Mais le ministère de la Justice, dans une circulaire adoptée fin mai, crée "une exception dans l'exception", explique Hugues Fulchiron, directeur du Centre de droit de la famille de l'université Jean Moulin-Lyon III. Selon ce texte, un mariage homosexuel ne peut être célébré quand la France a conclu avec le pays d'origine d'un des futurs époux une convention régissant le mariage. C'est le cas pour ces 11 pays, issus notamment de la décolonisation.
Pourquoi la justice a-t-elle décidé, malgré cette circulaire, que le mariage devait être célébré?
En première instance comme en appel, les juges se sont appuyés sur une notion ancienne du droit français : celle d'"ordre public international". Elle regroupe les principes assez essentiels pour écarter les traités conclus avec d'autres pays. "Très classique en droit de la famille", selon Hugues Fulchiron, cette notion permet d'interdire la polygamie ou la répudiation. Mais "toute la question est de savoir si le mariage homosexuel est devenu un principe essentiel du droit français", ce que la loi n'indique pas explicitement, précise-t-il.
Comment la justice analyse-t-elle la loi sur le mariage pour tous?
Les juges ont estimé que le législateur avait "voulu donner le plus grand rayonnement possible" à son texte, en "multipliant les hypothèses où le mariage pourra être célébré en France", décrypte Hugues Fulchiron. Pour la cour d'appel de Chambéry, les nouveaux droits au mariage ont "été rendus délibérément accessibles" aux étrangers vivant en France - quels que soient les accords avec leur pays d'origine. L'analyse des juges rejoint celle de plusieurs spécialistes.
"La loi du 17 mai 2013 a clairement inscrit la possibilité du mariage entre personnes du même sexe comme principe supérieur en France", écrivait en juin Christine Bidaud-Garon, de l'université Lyon-III, dans la revue juridique JCP.
Comment clarifier définitivement la situation?

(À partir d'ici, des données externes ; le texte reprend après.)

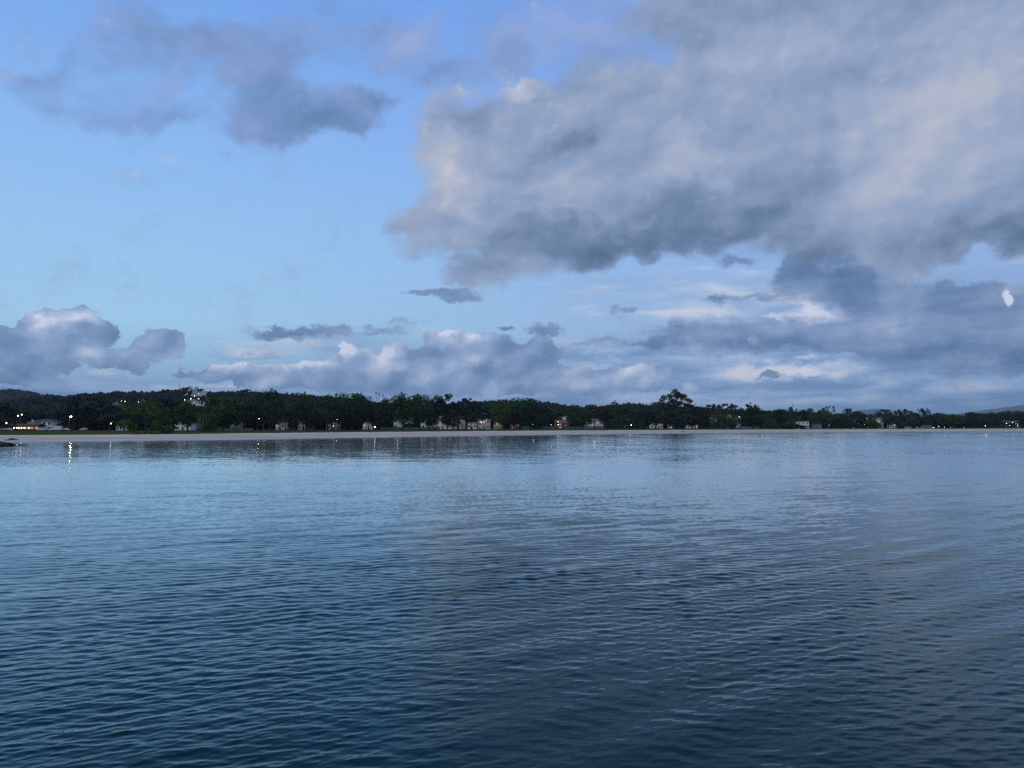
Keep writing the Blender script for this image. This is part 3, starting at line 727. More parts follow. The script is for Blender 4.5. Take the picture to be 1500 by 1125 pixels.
# (px, top py, width px, kind, leaves, metres behind the beach, fixed label or None)
TREES = [
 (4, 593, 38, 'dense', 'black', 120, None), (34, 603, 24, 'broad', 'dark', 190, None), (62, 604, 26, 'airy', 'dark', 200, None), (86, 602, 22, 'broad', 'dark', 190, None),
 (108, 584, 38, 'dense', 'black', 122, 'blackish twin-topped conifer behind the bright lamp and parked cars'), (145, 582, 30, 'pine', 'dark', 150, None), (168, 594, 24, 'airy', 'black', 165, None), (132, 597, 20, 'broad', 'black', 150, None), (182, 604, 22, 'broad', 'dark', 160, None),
 (214, 588, 60, 'willow', 'bright', 12, 'big bright green willow with foliage down to the sand'), (243, 585, 38, 'broad', 'black', 70, None), (248, 606, 30, 'shrub', 'dark', 50, None), (276, 591, 42, 'broad', 'green', 45, None), (306, 606, 26, 'willow', 'green', 22, None),
 (327, 583, 56, 'broad', 'green', 60, 'broad rounded tree standing over the grey gabled building'), (347, 586, 34, 'broad', 'dark', 85, None), (372, 590, 34, 'broad', 'rust', 60, None), (360, 603, 26, 'airy', 'dark', 40, None), (396, 574, 50, 'broad', 'dark', 120, None), (399, 587, 28, 'broad', 'grey', 45, None),
 (419, 597, 26, 'airy', 'rust', 45, None), (444, 578, 38, 'broad', 'green', 90, None), (432, 590, 24, 'broad', 'grey', 60, None), (462, 585, 36, 'broad', 'grey', 50, None), (486, 585, 32, 'broad', 'grey', 55, None), (480, 580, 34, 'broad', 'green', 110, None),
 (506, 577, 48, 'broad', 'green', 85, None), (529, 580, 38, 'broad', 'green', 80, None), (517, 594, 30, 'broad', 'dark', 45, None), (548, 590, 26, 'broad', 'grey', 70, None), (566, 585, 28, 'broad', 'dark', 90, None), (559, 597, 28, 'broad', 'dark', 45, None), (540, 599, 24, 'airy', 'black', 40, None),
 (590, 579, 40, 'broad', 'green', 60, None), (614, 579, 36, 'broad', 'green', 70, None), (600, 597, 30, 'airy', 'dark', 40, None), (637, 580, 26, 'airy', 'dark', 70, None), (649, 578, 28, 'airy', 'dark', 60, None), (630, 600, 22, 'broad', 'black', 35, None), (655, 596, 30, 'broad', 'grey', 80, None),
 (672, 584, 30, 'airy', 'dark', 55, None), (690, 585, 30, 'airy', 'dark', 60, None), (703, 591, 24, 'airy', 'grey', 50, None), (664, 604, 24, 'broad', 'black', 35, None), (684, 606, 22, 'airy', 'black', 35, None), (716, 602, 24, 'broad', 'dark', 140, None),
 (735, 588, 32, 'broad', 'bright', 60, None), (764, 584, 42, 'broad', 'green', 75, None), (752, 596, 30, 'broad', 'dark', 50, None), (787, 592, 34, 'broad', 'dark', 50, None), (812, 599, 26, 'broad', 'grey', 160, None), (805, 605, 18, 'broad', 'rust', 70, None),
 (842, 594, 28, 'broad', 'green', 45, None), (854, 603, 24, 'broad', 'dark', 60, None), (871, 593, 36, 'pine', 'rust', 60, 'reddish open pine in front of white buildings and a garden wall'), (885, 600, 24, 'airy', 'rust', 60, None), (901, 589, 32, 'cone', 'green', 50, None), (889, 596, 22, 'broad', 'dark', 110, None), (912, 598, 22, 'broad', 'dark', 70, None), (931, 594, 22, 'cone', 'green', 50, None), (922, 604, 20, 'airy', 'dark', 60, None),
 (945, 600, 24, 'broad', 'dark', 60, None), (960, 590, 38, 'broad', 'grey', 60, None), (978, 592, 24, 'airy', 'dark', 70, None), (990, 573, 44, 'euca', 'black', 50, 'tall open eucalyptus standing above every other tree'), (994, 597, 32, 'broad', 'grey', 35, None), (1018, 595, 28, 'broad', 'black', 75, None), (1036, 601, 28, 'broad', 'rust', 60, None), (1012, 606, 22, 'broad', 'dark', 35, None),
 (1051, 603, 20, 'willow', 'bright', 30, None), (1066, 609, 18, 'shrub', 'green', 25, None), (1073, 612, 14, 'shrub', 'green', 25, None),
 (1086, 599, 26, 'broad', 'dark', 70, None), (1103, 598, 34, 'broad', 'dark', 60, None), (1126, 602, 22, 'broad', 'dark', 60, None), (1127, 613, 18, 'shrub', 'green', 20, None), (1140, 600, 22, 'broad', 'dark', 70, None),
 (1149, 600, 16, 'broad', 'dark', 60, None), (1161, 596, 20, 'cone', 'green', 60, None), (1174, 601, 18, 'broad', 'black', 70, None), (1186, 599, 18, 'broad', 'green', 60, None), (1197, 602, 16, 'pine', 'dark', 70, None), (1204, 598, 16, 'airy', 'grey', 80, None), (1148, 619, 12, 'shrub', 'dark', 15, None), (1157, 616, 16, 'shrub', 'green', 12, None), (1166, 621, 14, 'shrub', 'dark', 8, None), (1174, 623, 13, 'shrub', 'black', 6, None),
 (1210, 596, 8, 'poplar', 'dark', 75, 'left one of the three poplars beside the clump'), (1215.5, 595, 7, 'poplar', 'dark', 75, 'middle one of the three poplars beside the clump'), (1221, 595, 7, 'poplar', 'dark', 75, 'right one of the three poplars beside the clump'),
 (1213, 604, 30, 'broad', 'green', 45, None), (1232, 606, 28, 'broad', 'green', 40, None), (1244, 599, 22, 'broad', 'dark', 60, None), (1262, 604, 16, 'cone', 'black', 50, None), (1254, 620, 12, 'shrub', 'grey', 20, None), (1270, 609, 14, 'broad', 'grey', 55, None), (1280, 616, 18, 'shrub', 'green', 25, None),
 (1285, 605, 14, 'pine', 'dark', 100, None), (1294, 600, 20, 'pine', 'dark', 90, None), (1301, 604, 20, 'broad', 'grey', 45, None), (1315, 601, 16, 'dense', 'black', 60, None), (1325, 600, 14, 'broad', 'dark', 70, None), (1334, 602, 18, 'airy', 'dark', 70, None), (1333, 610, 16, 'shrub', 'grey', 30, None),
 (1348, 599, 13, 'dense', 'black', 60, None), (1358, 600, 12, 'dense', 'dark', 60, None), (1373, 604.5, 12, 'umbrella', 'grey', 130, 'small umbrella pine poking above the right treeline'), (1366, 608, 16, 'broad', 'dark', 60, None), (1380, 606, 22, 'broad', 'green', 60, None), (1396, 608, 22, 'broad', 'green', 60, None), (1409, 610, 18, 'broad', 'dark', 60, None),
 (1421, 604, 24, 'umbrella', 'dark', 130, None), (1418, 610, 24, 'broad', 'black', 60, None), (1436, 606, 24, 'broad', 'dark', 90, None), (1452, 605, 24, 'broad', 'dark', 110, None), (1468, 604, 24, 'broad', 'dark', 120, None), (1486, 602, 26, 'broad', 'dark', 110, None), (1504, 602, 26, 'broad', 'black', 110, None), (1526, 603, 30, 'broad', 'dark', 100, None),
 (1037, 593, 12, 'pine', 'dark', 330, None), (1045, 592, 13, 'pine', 'dark', 330, None), (1054, 593, 12, 'pine', 'dark', 340, None), (1062, 591.5, 12, 'pine', 'dark', 320, None), (1070, 591.5, 13, 'pine', 'dark', 330, None), (1077, 593, 12, 'pine', 'dark', 335, None), (1098, 591, 16, 'airy', 'dark', 250, None), (1106, 594, 14, 'broad', 'dark', 240, None),
 (362, 570, 10, 'umbrella', 'dark', 900, None), (436, 575, 10, 'airy', 'grey', 900, None),
]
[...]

Le ministère de la Justice a "pris acte de cette décision isolée mais est conscient du problème". Il "attend" désormais un éventuel pourvoi du parquet général de Chambéry, qui n'a pas fait connaître sa décision. La chancellerie n'envisage pas pour l'heure de modifier ses consignes aux parquets, comme le lui ont demandé lundi l'inter-LGBT et plusieurs associations, réclamant une circulaire permettant à tous les couples de même sexe de se marier en France.
Le ministère de la Justice dit envisager de "solliciter le ministère des Affaires étrangères" pour trouver une solution "à l'occasion de la renégociation des 11 accords". Une hypothèse cependant jugée "assez irréaliste" par l'avocat des requérants, Didier Besson.